Bitcoin Q&A: Energy Consumption

[AUDIENCE] I want to ask you about
the energy consumption in mining. [ANDREAS] Yes?
[AUDIENCE] What is the solution for it? [ANDREAS] Well, energy consumption in mining is
— I think — misrepresented very often in two ways. [Cryptocurrency] mining is one of the few industries that is completely geographically independent, meaning that it doesn't matter where you are if you are mining, as long as you have inexpensive electricity. What that allows you to do, is choose the
location of your mining system based entirely on the local cost of electricity, which means that mining is doing market arbitrage for
the cheapest sources of electricity. In many cases, the reason the source
of electricity is cheap, is because it does not match the demand at that location, [especially] in countries where there aren't broadly deployed, efficient distribution networks for electricity.

One of the challenges with rapidly deploying and developing energy, is that you build a power plant not for the demand that it has today, but for the demand that you're going to have over the next 15 years. You have to make that investment now and grow into it,
because you can't simply move energy across a massive country when you don't have a distribution
network. I'm speaking of China, if you didn't figure it out.

That's one of the fundamental problems they have. This problem is replicated across not just China but
developing nations, as well as many developed nations. The places where electricity is needed,
and the times when electricity is needed, are almost always not the places and
times where electricity is available. What happens when you build a 50-megawatt plant in a
place where they only have 15 megawatts of demand? If it's alternative energy like wind, solar, or hydro,
you can't turn it off or turn it down. You've built it, it will produce, and then what?
You're basically wasting energy. What if, in that environment, you could find a way to turn that energy into an alternative store of value? Then instead of paying off the electricity plant
in five years, you pay off in one year, by using electricity that would otherwise be wasted.

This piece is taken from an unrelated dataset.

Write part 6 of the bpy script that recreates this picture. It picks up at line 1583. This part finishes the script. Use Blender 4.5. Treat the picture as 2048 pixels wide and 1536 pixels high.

Bitcoin is an environmental subsidy to
alternative energy all around the world, because it's causing these projects to be
amortized over a year instead of five. Oh, you're telling me we were running a green coin
all this time and I didn't even notice? One problem is that… You've got to understand
it from the perspective of balancing supply and demand on a global scale without distribution networks. The decentralization of Bitcoin is driving the decentralization of energy production, which is one of the most
important trends in human history. One of the other things you've got to keep in mind is that
Bitcoin is easy to criticise for its energy consumption because it's obvious.

There are a lot more
wasteful things that are far less obvious. Every time you pull out that little plastic card
and you use it to do a transaction, you're not aware of the hundred-thousand square foot data center, churning
a hundred thousand servers to do fraud detection. Or clearing. You're not aware of the tower offices
that are lit twenty-four hours a day; the trading floors, the bank vaults,
the armored cars, the diesel trucks, etc. All of those costs are mostly hidden and
they're enormous. Are you telling me…

That perhaps Bitcoin ends up being the most efficient way to do transactions on a global scale? You've got to remember:
the level of security we have for Bitcoin today, is a level of security that can handle
global attacks, by colluding nation-states. That's the level of security needed for
this system to remain censorship-resistant. But if the system was ten times bigger with ten times
more users, it doesn't need ten times more mining. It already has globally-secure mining. What we have
is enough. There's a profit motive that drives it. It's a mistake to think that if we go global,
that cost will also multiply. Quite the opposite, in fact. Over time, the reward from mining decreases; as a result it's more likely we'll see that
gradually taper off and plateau. This is a long game. The implications and complexity of
how cost is allocated, how energy is consumed, is huge. I don't think we can afford two proof-of-work systems
on this planet; I think we might only need one.

Maybe everything else could be proof-of-stake and anchor into the only proof-of-work system we have. We need one planetary-scale proof-of-work system to offer us true energy-dependent immutability, but maybe we can only afford one.
Turns out, that might be Bitcoin's killer app!.